By O.E. MacDougal

Backwoods Home

Did early man first cultivate grains just to get drunk?

The brewing of beer is older than civilization and goes back at least 9,000, and perhaps more than 12,000, years. Evidence of this comes from shards of Stone Age jugs that were apparently used for brewing. In fact, some anthropologists and archaeologists believe humans brewed beer long before we baked bread. They even believe it’s possible that beer was the original reason we cultivated grains.

Egyptian wooden model of beer making, Rosicrucian Egyptian Museum, San Jose, California. (Credit: E. Michael Smith CC2.5)

By 5,000 BC the Chinese were making both wine and beer and by 4,000 BC the Egyptians were. By the time of the birth of Christ almost every major culture was making alcoholic beverages of one sort or another, including many in the New World where a brew made from cacao (chocolate) was made at least as early as 1,400 BC, and a corn beer was brewed in what is now the American Southwest centuries before the Spanish arrived. Today there are scientists and breweries, particularly here in the United States, trying to recreate ancient brews to see how modern men will like them.

Even more bizarre, a brewery in northern California, Fossil Fuels Brewing Co., has even created a brew using a strain of yeast found in fossilized resin that is 45 million years old. Cheers!

When alcohol’s involved, 1 plus 1 does not always equal 2

Mixing one cup of pure ethanol (the alcohol we drink) with one cup of pure water does not result in two cups of mixture. The result will be about 1.92 cups, roughly a 4% loss in volume, because the attraction of the water and alcohol at the molecular level makes them pack together tighter.

America’s first “tax rebellion” almost tore the United States apart

Alexander Hamilton. (Portrait by John Trumbull, 1806.)

Following the creation of the United States under the Constitution, the nation was in debt and it almost fell apart over taxes — on booze. In 1791, Alexander Hamilton, the first Secretary of the Treasury (he appears on our $10 bills), proposed, then instituted, a tax on alcohol. It was the first national tax levied on any domestic product.

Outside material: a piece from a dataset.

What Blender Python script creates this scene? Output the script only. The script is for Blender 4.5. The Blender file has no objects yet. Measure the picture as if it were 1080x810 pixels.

The reaction was swift: a storm of protest and finally a rebellion by western farmers who felt they were being unfairly targeted. Transportation at the time being more difficult than it is today, it was harder to get a grain crop to market. But by reducing the crop to distilled spirits it was more readily transportable and there was less spoilage. Large distilleries, located in the east, initially opposed the tax, but came to favor it because it began driving the small distilleries out of business.

There were gatherings, marches, and armed resistance in the western counties of Pennsylvania and Virginia in which people from both sides were killed and tax collectors were whipped, tarred and feathered, then run out of town. Five Pennsylvania counties and one in Virginia threatened to secede and join either England or Spain. It became known as the Whiskey Rebellion and it lasted from 1791 to 1794.

The insurrection also marked the first and last time a sitting US President sat at the head of the Army, when George Washington personally led troops into western Pennsylvania to quell the resistance and prevent secession.

Booze and the Old West

If those who write cowboy novels and movie scripts want to be authentic, when the cowboys belly-up to the bar, they can’t have them ordering beer or, heaven forbid, wine because there were probably plenty of 19th century cowboys who never saw either. Beer and wine don’t travel well and, given conditions in the Old West, wine wouldn’t have aged well, anyway. However, distilled alcohol didn’t spoil and, as it was concentrated, it was easier to ship. Hence, about all you’d have found in any of the old western saloons was Ol’ Red Eye and not Budweiser.

The Bob Saloon” in Miles City, Montana, 1880.

Moonshine

One of the reasons moonshiners prosper is because of taxes. The current excise tax (really, a sin tax) on distilled spirits is $13.50 per ½-gallon of pure alcohol. Everything above that reflects production costs, wholesale and retail markups, snob appeal, etc. Someone evading that tax (that’s what moonshiners do) can produce his hooch for less than half the price of the excise taxes alone, hence the ongoing success of moonshiners today, even after you factor in inflation.